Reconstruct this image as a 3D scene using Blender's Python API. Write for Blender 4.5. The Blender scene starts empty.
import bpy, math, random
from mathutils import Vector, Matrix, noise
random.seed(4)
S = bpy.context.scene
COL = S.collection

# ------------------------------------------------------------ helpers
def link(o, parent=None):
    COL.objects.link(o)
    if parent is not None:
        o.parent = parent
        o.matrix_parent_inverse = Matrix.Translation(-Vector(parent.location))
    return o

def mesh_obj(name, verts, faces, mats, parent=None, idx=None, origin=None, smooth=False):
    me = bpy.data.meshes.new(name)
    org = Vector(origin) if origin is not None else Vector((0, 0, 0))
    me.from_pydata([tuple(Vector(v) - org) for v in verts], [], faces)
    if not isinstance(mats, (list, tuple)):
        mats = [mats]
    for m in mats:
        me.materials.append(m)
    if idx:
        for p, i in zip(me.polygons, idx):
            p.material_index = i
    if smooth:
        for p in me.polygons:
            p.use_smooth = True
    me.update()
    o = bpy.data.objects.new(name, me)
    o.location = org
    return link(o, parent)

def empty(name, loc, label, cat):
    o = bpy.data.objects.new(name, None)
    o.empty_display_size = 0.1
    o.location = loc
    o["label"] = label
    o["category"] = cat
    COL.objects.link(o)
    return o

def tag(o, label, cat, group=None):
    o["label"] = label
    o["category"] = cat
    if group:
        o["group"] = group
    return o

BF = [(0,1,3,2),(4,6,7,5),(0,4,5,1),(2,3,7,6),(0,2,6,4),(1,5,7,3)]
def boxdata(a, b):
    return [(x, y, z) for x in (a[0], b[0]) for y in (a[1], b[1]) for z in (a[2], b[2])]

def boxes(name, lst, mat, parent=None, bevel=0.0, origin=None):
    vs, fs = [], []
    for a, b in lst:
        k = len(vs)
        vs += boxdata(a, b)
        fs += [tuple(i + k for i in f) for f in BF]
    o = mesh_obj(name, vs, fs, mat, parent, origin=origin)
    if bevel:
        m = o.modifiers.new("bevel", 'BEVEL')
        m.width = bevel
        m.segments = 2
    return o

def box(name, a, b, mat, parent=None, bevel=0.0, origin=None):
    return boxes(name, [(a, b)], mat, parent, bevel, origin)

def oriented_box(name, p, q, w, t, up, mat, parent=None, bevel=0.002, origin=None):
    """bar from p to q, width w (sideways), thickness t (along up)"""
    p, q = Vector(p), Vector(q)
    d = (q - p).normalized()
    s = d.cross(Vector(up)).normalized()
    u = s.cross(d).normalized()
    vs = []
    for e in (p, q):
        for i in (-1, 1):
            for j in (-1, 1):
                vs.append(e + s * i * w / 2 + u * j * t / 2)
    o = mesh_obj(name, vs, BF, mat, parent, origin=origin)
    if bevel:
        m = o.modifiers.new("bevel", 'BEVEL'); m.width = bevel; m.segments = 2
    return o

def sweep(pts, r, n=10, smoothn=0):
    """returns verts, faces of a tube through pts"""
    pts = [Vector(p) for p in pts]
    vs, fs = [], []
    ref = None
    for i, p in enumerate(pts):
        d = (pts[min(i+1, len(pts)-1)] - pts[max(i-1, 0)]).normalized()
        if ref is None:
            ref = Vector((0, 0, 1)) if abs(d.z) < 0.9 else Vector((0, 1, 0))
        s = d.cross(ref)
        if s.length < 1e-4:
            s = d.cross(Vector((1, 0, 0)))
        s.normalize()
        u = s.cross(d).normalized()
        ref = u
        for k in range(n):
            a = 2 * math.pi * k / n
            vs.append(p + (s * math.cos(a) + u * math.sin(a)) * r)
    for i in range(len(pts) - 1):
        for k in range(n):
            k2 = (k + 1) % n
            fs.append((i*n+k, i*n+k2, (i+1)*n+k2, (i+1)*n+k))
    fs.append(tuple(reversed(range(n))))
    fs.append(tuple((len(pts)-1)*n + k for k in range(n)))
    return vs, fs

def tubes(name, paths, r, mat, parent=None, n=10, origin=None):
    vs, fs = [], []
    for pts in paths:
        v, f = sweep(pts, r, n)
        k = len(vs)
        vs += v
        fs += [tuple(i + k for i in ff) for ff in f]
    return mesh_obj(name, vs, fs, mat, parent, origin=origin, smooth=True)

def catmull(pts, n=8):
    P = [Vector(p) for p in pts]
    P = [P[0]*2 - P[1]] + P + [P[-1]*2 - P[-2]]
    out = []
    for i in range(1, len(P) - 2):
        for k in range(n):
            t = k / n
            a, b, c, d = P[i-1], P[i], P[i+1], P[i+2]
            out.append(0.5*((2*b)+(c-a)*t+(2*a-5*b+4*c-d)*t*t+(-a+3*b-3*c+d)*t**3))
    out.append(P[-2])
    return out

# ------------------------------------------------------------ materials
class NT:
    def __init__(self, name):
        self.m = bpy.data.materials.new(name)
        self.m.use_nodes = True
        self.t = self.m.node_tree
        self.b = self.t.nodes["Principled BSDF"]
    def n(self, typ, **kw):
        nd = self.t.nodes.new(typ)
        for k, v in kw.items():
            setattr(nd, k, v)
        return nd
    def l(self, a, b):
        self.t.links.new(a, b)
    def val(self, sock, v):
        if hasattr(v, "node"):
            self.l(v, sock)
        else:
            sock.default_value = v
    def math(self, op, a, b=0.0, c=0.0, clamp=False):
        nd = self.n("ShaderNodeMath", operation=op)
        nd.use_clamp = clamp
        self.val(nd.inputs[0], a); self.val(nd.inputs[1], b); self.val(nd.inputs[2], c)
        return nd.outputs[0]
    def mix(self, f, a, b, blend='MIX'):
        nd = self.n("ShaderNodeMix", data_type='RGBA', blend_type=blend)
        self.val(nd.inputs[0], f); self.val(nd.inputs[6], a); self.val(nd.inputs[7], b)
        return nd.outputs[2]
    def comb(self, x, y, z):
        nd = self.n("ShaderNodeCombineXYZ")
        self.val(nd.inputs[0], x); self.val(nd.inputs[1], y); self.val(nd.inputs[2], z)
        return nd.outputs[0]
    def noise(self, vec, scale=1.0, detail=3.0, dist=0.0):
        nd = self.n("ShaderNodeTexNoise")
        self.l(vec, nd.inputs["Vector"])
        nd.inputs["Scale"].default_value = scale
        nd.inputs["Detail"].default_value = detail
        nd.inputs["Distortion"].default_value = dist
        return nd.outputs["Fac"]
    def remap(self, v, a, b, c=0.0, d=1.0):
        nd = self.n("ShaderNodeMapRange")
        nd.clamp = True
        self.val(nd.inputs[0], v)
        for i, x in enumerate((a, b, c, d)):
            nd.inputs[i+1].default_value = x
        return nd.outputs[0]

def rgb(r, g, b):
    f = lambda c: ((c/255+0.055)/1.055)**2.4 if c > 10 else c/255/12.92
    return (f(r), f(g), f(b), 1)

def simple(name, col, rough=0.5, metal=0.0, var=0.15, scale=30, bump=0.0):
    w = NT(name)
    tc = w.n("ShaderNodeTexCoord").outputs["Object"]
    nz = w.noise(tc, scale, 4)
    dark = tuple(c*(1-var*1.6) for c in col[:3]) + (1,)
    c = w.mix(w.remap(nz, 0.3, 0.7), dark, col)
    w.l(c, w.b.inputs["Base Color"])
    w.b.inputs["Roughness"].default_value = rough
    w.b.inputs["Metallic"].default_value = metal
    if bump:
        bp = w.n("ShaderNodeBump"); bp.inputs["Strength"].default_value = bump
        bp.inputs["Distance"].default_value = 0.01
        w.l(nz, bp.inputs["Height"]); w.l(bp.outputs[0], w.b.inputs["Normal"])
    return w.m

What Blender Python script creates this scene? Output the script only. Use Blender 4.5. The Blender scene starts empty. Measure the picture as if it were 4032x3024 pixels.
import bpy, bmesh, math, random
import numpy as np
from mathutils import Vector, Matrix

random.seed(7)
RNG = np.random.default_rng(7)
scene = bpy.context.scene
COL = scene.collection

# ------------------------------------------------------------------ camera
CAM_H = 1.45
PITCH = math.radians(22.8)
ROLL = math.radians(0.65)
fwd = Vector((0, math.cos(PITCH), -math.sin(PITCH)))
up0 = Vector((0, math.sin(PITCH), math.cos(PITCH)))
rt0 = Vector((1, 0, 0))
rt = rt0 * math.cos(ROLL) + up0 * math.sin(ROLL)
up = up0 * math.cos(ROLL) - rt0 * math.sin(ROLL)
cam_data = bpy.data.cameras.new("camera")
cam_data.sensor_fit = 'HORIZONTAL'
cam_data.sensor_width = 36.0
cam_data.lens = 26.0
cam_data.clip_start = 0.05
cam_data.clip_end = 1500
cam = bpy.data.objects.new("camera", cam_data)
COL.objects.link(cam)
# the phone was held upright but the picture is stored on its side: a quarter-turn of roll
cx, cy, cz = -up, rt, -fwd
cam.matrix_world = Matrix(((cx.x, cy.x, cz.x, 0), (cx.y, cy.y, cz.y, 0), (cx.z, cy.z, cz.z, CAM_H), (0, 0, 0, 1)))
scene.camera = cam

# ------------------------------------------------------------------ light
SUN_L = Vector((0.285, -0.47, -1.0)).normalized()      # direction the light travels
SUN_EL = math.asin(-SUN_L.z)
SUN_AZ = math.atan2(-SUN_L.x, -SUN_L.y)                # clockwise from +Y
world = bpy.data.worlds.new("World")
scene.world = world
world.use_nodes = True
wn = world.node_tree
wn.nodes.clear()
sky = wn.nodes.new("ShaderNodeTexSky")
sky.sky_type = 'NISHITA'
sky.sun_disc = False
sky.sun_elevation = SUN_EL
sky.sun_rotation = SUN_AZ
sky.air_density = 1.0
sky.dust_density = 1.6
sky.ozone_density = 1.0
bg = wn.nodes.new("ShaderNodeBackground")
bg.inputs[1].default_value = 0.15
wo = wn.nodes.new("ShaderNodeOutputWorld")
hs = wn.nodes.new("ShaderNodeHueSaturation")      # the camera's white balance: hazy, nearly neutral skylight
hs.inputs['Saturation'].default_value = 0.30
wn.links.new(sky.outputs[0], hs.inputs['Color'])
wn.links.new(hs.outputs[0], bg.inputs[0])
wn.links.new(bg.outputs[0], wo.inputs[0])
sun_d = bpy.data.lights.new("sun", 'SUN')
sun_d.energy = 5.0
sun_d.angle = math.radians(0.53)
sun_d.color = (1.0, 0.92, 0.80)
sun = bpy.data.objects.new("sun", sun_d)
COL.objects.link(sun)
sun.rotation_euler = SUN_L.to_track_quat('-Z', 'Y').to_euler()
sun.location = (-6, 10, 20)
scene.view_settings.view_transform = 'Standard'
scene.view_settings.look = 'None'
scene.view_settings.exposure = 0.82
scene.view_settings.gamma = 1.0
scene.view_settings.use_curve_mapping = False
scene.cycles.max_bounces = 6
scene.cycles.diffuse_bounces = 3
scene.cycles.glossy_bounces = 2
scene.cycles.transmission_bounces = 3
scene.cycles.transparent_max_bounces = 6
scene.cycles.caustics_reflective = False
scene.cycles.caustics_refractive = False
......
### EXERCISE REQUIREMENTS
Pick out the lines containing the string "starts" and show them.

### RESULT
Reconstruct this image as a 3D scene using Blender's Python API. Write for Blender 4.5. The Blender scene starts empty.
What Blender Python script creates this scene? Output the script only. Use Blender 4.5. The Blender scene starts empty. Measure the picture as if it were 4032x3024 pixels.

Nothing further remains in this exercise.